Sixth for the 6%


Stepping on the wrestling mat is a nerve-racking experience, but it’s a completely different experience when you’re one of the 6% of women who participate in wrestling.

Female wrestler Alyssa Foreman explains how her main drive for getting into wrestling was a man by the name of David Quimby, who was a wrestling coach, telling Alyssa’s dad she could be a good wrestler.

Foreman says that she not only has an interest in wrestling, but she races BMX around the country. She says that she’s been to places including Tulsa, Oklahoma, Las Vegas, Nevada, and Bakersfield, California.

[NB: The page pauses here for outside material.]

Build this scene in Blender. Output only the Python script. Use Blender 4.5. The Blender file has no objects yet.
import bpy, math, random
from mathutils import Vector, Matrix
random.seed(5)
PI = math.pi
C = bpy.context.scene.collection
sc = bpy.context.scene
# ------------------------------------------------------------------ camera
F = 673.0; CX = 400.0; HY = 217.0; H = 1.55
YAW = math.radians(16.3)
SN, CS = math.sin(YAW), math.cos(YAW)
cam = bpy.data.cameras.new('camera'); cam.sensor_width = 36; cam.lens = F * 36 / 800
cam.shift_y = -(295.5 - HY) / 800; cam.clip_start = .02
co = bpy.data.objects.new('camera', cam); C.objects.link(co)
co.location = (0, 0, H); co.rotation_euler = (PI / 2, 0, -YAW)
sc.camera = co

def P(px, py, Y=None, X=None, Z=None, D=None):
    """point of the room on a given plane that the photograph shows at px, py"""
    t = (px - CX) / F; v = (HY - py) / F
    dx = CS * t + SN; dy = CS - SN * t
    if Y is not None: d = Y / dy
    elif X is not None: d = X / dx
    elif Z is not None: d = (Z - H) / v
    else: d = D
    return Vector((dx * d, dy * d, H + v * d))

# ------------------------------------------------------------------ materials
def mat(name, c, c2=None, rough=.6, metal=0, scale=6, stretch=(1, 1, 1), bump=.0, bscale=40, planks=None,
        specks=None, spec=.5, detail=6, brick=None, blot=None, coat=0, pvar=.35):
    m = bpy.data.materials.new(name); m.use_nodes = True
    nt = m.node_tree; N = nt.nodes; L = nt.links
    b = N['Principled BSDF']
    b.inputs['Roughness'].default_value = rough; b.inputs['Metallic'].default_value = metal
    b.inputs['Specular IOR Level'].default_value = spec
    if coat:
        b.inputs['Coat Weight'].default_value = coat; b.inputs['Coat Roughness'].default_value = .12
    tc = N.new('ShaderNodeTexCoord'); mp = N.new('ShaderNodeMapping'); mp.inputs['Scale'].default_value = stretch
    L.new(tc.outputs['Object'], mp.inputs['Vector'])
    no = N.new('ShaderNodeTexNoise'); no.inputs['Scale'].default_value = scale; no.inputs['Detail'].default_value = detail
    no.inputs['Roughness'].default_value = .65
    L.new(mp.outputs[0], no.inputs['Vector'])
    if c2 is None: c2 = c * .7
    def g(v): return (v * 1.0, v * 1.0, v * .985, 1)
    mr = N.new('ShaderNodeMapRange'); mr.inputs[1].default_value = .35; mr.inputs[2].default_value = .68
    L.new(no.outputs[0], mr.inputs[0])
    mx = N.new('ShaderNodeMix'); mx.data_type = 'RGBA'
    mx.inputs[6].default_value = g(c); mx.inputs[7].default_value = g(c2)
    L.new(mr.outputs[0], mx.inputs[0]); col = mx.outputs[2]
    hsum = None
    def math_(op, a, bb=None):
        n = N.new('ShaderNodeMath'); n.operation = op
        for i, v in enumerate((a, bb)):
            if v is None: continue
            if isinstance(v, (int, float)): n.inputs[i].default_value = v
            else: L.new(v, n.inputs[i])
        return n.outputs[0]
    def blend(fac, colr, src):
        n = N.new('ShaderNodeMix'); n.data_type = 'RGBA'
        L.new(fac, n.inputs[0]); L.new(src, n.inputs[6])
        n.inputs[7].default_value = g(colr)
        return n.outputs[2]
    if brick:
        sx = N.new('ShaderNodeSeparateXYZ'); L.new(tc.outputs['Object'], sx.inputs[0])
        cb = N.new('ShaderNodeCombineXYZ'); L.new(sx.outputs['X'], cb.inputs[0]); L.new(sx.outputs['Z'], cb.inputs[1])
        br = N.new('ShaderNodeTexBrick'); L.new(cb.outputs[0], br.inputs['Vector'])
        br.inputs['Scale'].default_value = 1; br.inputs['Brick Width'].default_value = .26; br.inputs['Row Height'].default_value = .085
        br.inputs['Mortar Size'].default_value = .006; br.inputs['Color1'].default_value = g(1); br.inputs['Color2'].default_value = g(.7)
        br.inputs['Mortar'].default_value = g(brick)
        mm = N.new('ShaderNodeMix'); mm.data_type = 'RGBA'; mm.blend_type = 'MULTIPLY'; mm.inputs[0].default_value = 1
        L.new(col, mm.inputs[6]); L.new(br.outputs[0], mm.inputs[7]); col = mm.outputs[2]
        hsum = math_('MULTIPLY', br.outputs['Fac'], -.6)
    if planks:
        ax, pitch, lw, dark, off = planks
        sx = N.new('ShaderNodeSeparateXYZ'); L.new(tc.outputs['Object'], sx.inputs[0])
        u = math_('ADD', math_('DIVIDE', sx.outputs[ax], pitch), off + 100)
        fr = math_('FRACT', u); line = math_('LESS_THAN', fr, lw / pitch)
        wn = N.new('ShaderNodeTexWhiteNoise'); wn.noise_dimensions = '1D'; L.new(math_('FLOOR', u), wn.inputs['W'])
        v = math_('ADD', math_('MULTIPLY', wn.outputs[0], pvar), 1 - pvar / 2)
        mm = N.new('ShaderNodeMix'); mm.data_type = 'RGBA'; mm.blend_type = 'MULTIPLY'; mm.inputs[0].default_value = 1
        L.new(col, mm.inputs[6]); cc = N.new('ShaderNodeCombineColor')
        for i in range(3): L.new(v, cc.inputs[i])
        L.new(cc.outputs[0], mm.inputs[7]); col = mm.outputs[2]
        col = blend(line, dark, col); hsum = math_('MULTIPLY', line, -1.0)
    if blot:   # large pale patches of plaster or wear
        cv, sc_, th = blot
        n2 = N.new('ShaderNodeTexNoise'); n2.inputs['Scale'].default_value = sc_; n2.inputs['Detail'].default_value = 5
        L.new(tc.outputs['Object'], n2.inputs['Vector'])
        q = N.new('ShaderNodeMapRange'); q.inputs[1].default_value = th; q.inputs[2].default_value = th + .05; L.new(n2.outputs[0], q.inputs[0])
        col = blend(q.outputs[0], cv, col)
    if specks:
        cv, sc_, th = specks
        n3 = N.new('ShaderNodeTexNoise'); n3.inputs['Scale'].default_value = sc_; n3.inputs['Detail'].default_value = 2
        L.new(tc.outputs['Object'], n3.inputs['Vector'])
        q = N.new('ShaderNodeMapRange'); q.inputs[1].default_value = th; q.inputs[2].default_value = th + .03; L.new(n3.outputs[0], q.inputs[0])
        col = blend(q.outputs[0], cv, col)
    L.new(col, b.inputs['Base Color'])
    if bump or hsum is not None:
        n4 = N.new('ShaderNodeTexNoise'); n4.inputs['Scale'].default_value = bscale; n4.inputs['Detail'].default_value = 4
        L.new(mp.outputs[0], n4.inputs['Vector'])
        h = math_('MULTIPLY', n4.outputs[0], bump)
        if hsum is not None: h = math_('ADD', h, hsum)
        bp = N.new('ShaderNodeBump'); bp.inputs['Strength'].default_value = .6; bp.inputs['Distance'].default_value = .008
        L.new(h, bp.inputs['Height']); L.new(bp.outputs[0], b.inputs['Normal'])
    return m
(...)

After asking Foreman what a day at practice is like, she claims, “It is hard. It is really physical, hard, and time-consuming. It is rough, but it is fun.”

Sitting down with Annika Thompson, who has known Alyssa for a while but has only been friends with her for about a year, shares her thoughts and experiences with Alyssa.

Thompson says, “ I think she’s an excellent wrestler. I think she has a lot of raw talent. She is tough; she was born with that.” 

Thompson explains how Foreman’s body structure is ideal for developing muscle easily.

As Thompson goes on, she adds that there is always room for improvement, especially in wrestling. 

“I think that if she sticks with it and she keeps working hard and puts in the extra work, by the time she is a senior, she could be a state champ.”

Thompson says that she shows good confidence considering it is her first year. 

“I think that she is the ideal wrestler where they are nice to you off the mat, but they are also ruthless off the mat,” Thompson says.

She adds that Foreman does her best fitting in with the male wrestlers. “It is definitely not the easiest thing in the world to be one of the few girls in a room full of males, but I think she gets along with a lot of the kids, especially those her age, the freshmen.

Wrestling at 126 pounds, Foreman explains what she must go through to keep weight. She explains scratching, which is a leeway for making weight.

If Foreman or another wrestler makes weight three times, they get a two-pound allowance for the rest of the year.

According to Foreman, the key to successful weight cutting is “It is just making sure you’re eating good, and a lot of cardio and strength training.”

I also asked Foreman how she gets treated by the male wrestlers, and she says, “Pretty good; I am friends with them, and I think they see me as just another wrestler.

Foreman says her dad inspires her, “Not for wrestling exactly, but for sports, he makes sure I get up, and I’m there on time, making sure I have the drive.”

Foreman says that she still plans on wrestling throughout her high school years. She says she might try another sport in her later years. 

Foreman just placed 6th in the Rollie Lane Invitational. 

Foreman ends with a final statement, “We need more girl wrestlers.” Trying to increase diversity and get people out of their comfort zones.